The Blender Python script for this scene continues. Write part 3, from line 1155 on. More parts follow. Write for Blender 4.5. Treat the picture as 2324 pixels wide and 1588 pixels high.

...

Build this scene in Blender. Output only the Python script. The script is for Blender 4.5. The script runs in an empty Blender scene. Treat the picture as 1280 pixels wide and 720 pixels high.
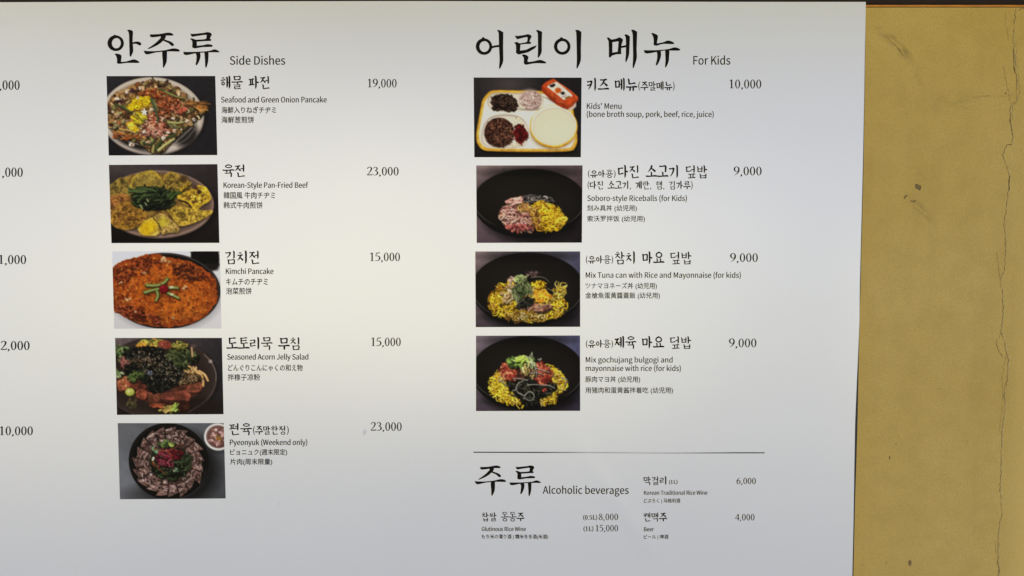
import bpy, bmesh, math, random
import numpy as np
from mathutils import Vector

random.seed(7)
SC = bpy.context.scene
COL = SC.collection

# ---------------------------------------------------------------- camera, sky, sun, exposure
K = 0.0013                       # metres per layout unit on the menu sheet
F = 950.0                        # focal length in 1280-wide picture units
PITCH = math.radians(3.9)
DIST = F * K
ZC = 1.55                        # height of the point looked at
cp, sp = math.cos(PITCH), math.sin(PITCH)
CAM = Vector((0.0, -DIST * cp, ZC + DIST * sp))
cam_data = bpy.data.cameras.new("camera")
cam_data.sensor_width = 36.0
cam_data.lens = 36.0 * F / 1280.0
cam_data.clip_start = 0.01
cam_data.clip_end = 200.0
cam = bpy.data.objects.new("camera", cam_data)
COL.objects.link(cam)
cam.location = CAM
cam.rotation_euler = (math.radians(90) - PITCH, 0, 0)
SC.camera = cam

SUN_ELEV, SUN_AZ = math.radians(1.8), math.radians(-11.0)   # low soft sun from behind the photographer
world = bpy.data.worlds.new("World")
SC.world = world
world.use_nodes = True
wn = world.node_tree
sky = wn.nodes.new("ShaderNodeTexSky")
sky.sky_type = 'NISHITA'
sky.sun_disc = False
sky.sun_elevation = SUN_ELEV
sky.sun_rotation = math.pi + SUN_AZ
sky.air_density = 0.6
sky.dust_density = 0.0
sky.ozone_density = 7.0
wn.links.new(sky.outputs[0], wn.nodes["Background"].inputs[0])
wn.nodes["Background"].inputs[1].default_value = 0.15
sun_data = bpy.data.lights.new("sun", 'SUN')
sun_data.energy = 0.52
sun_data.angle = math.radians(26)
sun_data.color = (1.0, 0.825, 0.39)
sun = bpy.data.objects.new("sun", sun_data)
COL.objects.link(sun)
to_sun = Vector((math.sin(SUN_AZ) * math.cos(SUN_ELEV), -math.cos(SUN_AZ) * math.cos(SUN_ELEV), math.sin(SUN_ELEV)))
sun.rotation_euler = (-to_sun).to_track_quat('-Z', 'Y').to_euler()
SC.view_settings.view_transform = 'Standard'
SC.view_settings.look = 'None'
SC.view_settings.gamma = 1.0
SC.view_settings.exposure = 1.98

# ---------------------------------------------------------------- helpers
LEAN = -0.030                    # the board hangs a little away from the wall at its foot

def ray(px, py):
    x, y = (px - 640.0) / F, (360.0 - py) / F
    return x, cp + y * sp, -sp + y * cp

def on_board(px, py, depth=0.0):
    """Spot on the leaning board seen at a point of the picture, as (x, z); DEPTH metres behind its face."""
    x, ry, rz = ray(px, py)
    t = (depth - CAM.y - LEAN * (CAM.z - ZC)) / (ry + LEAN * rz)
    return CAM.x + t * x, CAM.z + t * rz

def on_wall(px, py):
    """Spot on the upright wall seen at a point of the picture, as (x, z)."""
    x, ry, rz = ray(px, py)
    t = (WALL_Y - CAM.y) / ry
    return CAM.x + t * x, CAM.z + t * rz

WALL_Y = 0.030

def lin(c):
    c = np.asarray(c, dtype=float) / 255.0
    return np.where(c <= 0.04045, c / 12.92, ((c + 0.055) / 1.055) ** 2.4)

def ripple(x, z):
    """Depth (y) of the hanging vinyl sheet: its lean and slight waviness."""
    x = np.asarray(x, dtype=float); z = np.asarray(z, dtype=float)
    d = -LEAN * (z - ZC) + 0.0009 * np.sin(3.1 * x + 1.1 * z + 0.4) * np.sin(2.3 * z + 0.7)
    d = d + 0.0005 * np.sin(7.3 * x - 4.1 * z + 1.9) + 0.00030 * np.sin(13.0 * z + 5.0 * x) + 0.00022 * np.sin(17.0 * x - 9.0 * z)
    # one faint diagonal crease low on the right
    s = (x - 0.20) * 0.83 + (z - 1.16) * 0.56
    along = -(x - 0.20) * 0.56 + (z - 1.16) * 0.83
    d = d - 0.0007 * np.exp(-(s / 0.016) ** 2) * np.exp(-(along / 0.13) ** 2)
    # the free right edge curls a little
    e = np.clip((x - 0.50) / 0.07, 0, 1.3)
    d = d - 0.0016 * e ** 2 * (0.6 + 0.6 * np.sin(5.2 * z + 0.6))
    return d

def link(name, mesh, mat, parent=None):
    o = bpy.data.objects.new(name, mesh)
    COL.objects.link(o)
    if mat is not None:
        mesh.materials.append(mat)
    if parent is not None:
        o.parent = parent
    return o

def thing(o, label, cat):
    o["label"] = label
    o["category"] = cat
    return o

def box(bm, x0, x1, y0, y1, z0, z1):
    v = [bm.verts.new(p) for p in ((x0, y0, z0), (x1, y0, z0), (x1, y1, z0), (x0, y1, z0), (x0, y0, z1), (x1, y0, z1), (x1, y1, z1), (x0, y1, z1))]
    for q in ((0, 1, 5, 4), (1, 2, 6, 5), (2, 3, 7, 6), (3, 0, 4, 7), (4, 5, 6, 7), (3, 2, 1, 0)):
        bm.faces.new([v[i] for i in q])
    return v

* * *

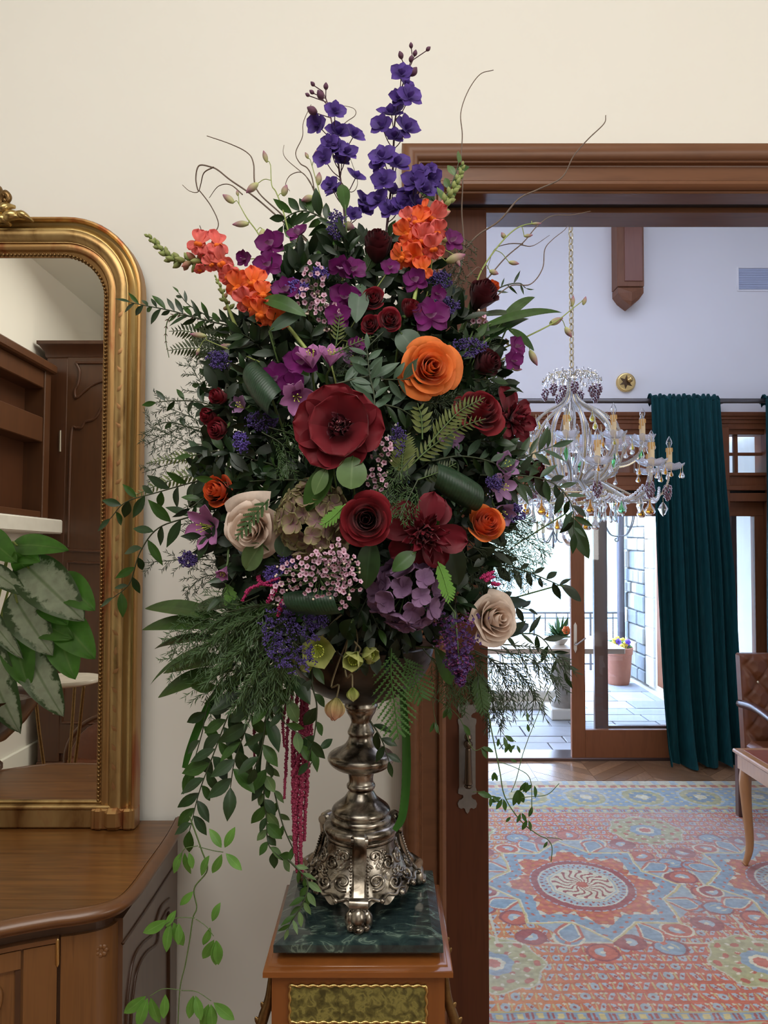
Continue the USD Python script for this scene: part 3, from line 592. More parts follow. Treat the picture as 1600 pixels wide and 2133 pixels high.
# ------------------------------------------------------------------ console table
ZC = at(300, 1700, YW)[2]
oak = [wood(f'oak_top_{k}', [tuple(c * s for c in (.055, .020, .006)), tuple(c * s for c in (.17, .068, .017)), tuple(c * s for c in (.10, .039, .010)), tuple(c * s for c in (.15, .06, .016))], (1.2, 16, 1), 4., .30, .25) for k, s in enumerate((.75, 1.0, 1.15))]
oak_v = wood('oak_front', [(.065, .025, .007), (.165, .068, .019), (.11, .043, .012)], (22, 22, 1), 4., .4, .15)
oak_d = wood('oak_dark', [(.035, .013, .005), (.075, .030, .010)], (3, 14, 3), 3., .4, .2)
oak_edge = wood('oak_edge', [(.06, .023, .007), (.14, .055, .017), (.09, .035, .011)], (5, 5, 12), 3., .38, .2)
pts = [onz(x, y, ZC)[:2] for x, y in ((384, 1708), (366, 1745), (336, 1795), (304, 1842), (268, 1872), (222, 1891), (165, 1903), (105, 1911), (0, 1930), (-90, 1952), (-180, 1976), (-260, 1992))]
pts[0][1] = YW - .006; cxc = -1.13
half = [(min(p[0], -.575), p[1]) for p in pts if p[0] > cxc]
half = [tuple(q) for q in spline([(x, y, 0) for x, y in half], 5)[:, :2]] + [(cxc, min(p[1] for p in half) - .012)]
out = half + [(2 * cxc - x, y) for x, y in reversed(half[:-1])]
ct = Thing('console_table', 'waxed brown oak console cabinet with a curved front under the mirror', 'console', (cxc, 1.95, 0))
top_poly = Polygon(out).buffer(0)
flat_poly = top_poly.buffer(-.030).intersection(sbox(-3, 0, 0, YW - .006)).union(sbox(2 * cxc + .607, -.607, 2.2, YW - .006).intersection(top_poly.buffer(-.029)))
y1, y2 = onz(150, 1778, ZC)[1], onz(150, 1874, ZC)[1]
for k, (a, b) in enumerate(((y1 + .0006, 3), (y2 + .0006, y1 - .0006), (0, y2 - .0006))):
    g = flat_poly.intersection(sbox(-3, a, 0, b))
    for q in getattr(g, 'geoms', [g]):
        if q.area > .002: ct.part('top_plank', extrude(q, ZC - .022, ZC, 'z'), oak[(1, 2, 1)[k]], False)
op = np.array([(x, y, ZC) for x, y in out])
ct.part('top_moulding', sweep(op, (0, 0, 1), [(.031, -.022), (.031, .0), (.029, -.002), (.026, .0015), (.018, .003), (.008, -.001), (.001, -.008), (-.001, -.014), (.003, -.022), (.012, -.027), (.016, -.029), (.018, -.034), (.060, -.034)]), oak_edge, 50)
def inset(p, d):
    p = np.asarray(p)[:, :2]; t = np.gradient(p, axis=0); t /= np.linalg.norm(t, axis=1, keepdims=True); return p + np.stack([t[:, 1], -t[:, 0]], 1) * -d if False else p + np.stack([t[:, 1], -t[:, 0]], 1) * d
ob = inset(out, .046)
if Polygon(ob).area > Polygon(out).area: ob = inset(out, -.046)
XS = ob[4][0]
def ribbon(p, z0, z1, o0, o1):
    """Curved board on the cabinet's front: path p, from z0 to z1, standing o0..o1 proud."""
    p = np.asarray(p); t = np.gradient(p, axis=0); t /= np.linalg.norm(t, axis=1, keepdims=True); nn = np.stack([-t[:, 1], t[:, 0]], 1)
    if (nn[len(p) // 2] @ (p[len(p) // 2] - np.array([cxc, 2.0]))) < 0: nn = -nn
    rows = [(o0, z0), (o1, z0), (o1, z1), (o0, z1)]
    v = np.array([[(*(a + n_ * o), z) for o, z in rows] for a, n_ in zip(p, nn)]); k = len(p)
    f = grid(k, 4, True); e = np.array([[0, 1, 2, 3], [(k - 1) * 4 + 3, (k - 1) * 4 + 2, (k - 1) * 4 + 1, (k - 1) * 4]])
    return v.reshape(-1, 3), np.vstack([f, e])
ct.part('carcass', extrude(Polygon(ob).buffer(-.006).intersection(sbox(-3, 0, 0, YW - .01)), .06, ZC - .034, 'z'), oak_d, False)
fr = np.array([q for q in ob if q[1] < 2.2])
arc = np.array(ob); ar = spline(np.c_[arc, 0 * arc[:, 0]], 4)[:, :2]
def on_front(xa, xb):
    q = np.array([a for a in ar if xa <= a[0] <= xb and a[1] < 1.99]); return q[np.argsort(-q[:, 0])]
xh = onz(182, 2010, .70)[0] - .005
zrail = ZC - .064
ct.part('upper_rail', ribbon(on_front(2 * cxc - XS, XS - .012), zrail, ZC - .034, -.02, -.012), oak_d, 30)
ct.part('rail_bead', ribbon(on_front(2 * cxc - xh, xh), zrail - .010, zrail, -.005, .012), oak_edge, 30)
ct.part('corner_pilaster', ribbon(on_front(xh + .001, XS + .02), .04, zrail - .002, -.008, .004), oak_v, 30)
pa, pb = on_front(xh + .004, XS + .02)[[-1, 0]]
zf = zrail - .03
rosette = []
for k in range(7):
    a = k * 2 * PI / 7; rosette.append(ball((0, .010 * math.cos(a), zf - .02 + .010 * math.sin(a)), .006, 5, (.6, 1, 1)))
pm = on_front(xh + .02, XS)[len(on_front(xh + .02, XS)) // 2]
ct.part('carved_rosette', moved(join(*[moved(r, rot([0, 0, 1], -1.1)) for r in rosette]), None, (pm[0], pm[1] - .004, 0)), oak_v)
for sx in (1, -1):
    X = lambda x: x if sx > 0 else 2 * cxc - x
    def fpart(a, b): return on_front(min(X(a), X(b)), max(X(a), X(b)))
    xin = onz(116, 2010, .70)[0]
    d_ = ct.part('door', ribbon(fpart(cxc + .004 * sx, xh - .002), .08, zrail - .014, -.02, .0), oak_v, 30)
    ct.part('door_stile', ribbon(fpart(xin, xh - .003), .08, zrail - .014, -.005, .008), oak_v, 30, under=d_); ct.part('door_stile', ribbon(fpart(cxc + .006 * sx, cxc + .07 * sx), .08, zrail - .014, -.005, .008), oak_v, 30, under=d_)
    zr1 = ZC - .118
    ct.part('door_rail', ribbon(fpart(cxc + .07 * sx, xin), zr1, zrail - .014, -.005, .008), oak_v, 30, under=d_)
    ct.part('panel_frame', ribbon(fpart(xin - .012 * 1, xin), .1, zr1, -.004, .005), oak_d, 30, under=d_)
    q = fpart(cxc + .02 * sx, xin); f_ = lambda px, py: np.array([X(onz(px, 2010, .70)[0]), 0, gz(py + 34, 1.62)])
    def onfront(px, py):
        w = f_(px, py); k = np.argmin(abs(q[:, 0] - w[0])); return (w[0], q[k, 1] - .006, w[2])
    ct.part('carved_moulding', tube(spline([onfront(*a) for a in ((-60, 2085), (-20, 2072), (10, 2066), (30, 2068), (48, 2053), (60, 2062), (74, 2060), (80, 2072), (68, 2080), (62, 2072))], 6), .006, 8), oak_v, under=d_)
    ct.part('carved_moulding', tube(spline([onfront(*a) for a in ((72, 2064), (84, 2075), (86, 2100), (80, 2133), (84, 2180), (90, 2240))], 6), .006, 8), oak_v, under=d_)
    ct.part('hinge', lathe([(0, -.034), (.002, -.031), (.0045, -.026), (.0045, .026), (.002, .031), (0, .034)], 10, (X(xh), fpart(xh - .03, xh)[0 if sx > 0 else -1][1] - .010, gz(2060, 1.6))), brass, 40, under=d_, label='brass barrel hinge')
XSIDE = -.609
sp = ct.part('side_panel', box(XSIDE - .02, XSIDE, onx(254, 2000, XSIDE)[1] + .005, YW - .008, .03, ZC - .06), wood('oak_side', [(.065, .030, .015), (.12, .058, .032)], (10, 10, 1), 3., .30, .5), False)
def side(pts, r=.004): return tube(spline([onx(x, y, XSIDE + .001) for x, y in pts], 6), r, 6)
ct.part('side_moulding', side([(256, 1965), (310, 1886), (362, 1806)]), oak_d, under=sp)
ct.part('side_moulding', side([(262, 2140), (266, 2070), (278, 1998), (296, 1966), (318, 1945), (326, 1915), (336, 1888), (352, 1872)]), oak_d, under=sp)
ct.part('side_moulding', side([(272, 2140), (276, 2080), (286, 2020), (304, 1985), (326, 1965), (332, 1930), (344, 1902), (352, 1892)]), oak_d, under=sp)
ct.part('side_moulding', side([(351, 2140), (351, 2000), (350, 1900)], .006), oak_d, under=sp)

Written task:
Write out word for word the lines above that run from the one with "Build this scene" to the one with "COL = SC.collection". Include both end lines; exclude the images.

Written response:
Build this scene in Blender. Output only the Python script. The script is for Blender 4.5. The script runs in an empty Blender scene. Treat the picture as 1280 pixels wide and 720 pixels high.
import bpy, bmesh, math, random
import numpy as np
from mathutils import Vector

random.seed(7)
SC = bpy.context.scene
COL = SC.collection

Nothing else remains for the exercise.